>> START AVAILABLE DATA

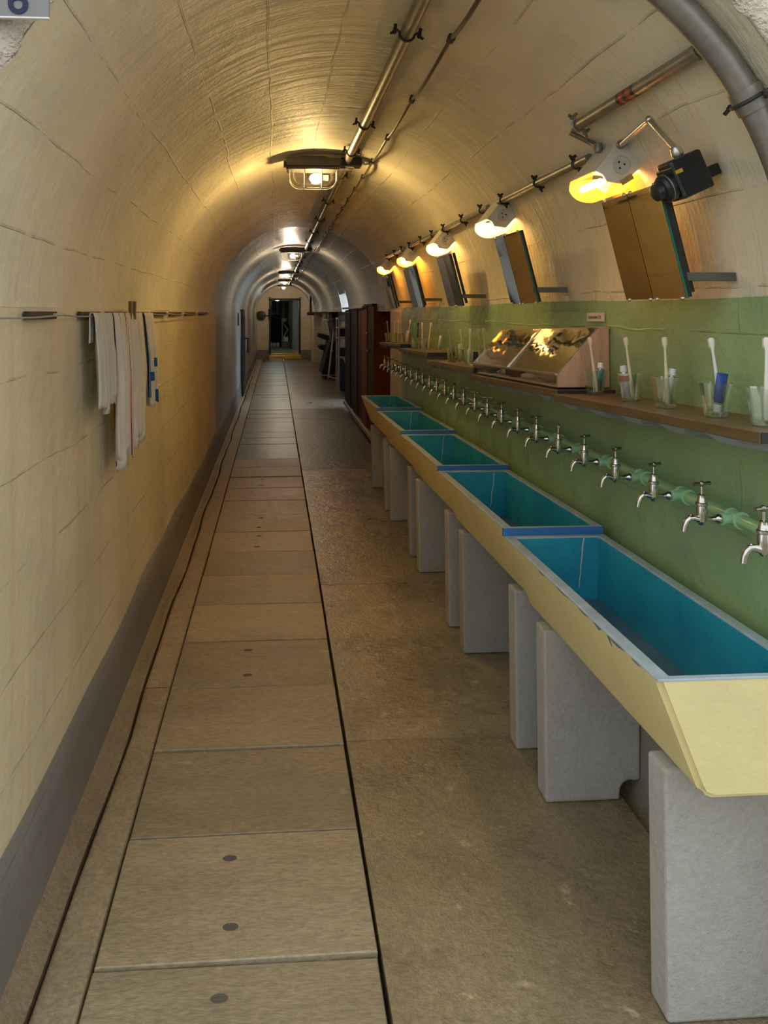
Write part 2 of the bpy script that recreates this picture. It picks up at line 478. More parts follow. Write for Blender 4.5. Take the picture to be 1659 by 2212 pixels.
def dup(root, loc=None, rot=None, label=None):
    r = root.copy(); COL.objects.link(r)
    if loc is not None: r.location = loc
    if rot is not None: r.rotation_euler = rot
    if label: r['label'] = label
    for ch in list(root.children):
        c = ch.copy(); COL.objects.link(c); c.parent = r
        for g in ch.children:
            d = g.copy(); COL.objects.link(d); d.parent = c
    return r

def struct(o):
    o['kind'] = 'structure'
    return o

def text_mesh(s, size, name, material, parent, mtx, extrude=0.0006, bold=0.0):
    cu = bpy.data.curves.new('t', 'FONT'); cu.body = s; cu.size = size; cu.extrude = extrude; cu.offset = bold
    cu.align_x = 'CENTER'; cu.align_y = 'CENTER'
    to = bpy.data.objects.new('t', cu); COL.objects.link(to)
    bpy.context.view_layer.update()
    me = bpy.data.meshes.new_from_object(to.evaluated_get(bpy.context.evaluated_depsgraph_get()))
    bpy.data.objects.remove(to)
    me.transform(mtx)
    me.materials.clear(); me.materials.append(material)
    me.name = name
    ob = bpy.data.objects.new(name, me); COL.objects.link(ob); ob.parent = parent
    return ob

ORD = ['first', 'second', 'third', 'fourth', 'fifth', 'sixth', 'seventh', 'eighth', 'ninth', 'tenth', 'eleventh', 'twelfth', 'thirteenth', 'fourteenth', 'fifteenth', 'sixteenth', 'seventeenth', 'eighteenth', 'nineteenth', 'twentieth', 'twenty-first', 'twenty-second', 'twenty-third', 'twenty-fourth', 'twenty-fifth']

# ------------------------------------------------------------------ the tunnel's section
XL, XR = -0.676, 1.24           # wall faces
XC, RAD, SPR = 0.282, 0.958, 1.66   # vault centre, radius, springing height
PORTAL, END = 1.575, 27.0
NICHE0, NICHE_X = 8.2, 1.5      # right wall steps back beyond the wash place
OPEN0, OPEN1, OPEN_Z = 13.0, 14.3, 1.98   # side passage with daylight

def vault(th, inset=0.0):
    """point of the vault in the x-z plane, th from the right springing, inset towards the axis"""
    return (XC + (RAD - inset) * math.cos(th), SPR + (RAD - inset) * math.sin(th))

def hsh(a, b):
    return (math.sin(a * 12.9898 + b * 78.233) * 43758.5453) % 1.0 - 0.5

# vault
mb = MB()
def vault_grid(y0, y1, th0, step=0.3, n=44):
    ys = [y0 + (y1 - y0) * i / max(1, round((y1 - y0) / step)) for i in range(max(1, round((y1 - y0) / step)) + 1)]
    P, UV = [], []
    for yi, y in enumerate(ys):
        row, ur = [], []
        for j in range(n + 1):
            th = th0 + (PI - th0) * j / n
            w = 0.004 * math.sin(3.1 * y + 5 * th) + 0.003 * math.sin(7.7 * y - 9 * th)
            x, z = vault(th, w if 0 < j < n else 0)
            row.append((x, y, z)); ur.append((y, RAD * th + SPR))
        P.append(row); UV.append(ur)
    mb.grid(P, UV)
FARY = 8.6
vault_grid(PORTAL, FARY, 0.0)
struct(mb.build('ceiling', M['vault'], smooth='all'))
mb = MB()
vault_grid(FARY, OPEN0, 0.0)
vault_grid(OPEN0, OPEN1, math.asin((OPEN_Z - SPR) / RAD))
vault_grid(OPEN1, END, 0.0)
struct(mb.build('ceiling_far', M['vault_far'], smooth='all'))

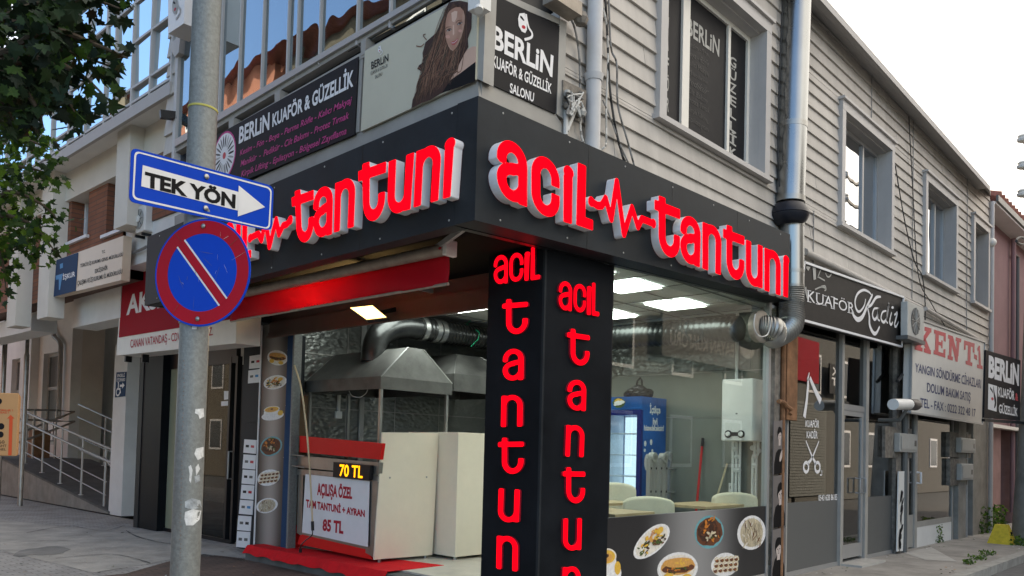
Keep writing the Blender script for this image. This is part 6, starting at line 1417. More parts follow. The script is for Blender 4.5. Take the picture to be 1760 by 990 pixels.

>> END AVAILABLE DATA

# [SHORT TASK]
Check each line of the records above for "part", and copy those that have it.

# [FINAL ANSWER]
Write part 2 of the bpy script that recreates this picture. It picks up at line 478. More parts follow. Write for Blender 4.5. Take the picture to be 1659 by 2212 pixels.
Keep writing the Blender script for this image. This is part 6, starting at line 1417. More parts follow. The script is for Blender 4.5. Take the picture to be 1760 by 990 pixels.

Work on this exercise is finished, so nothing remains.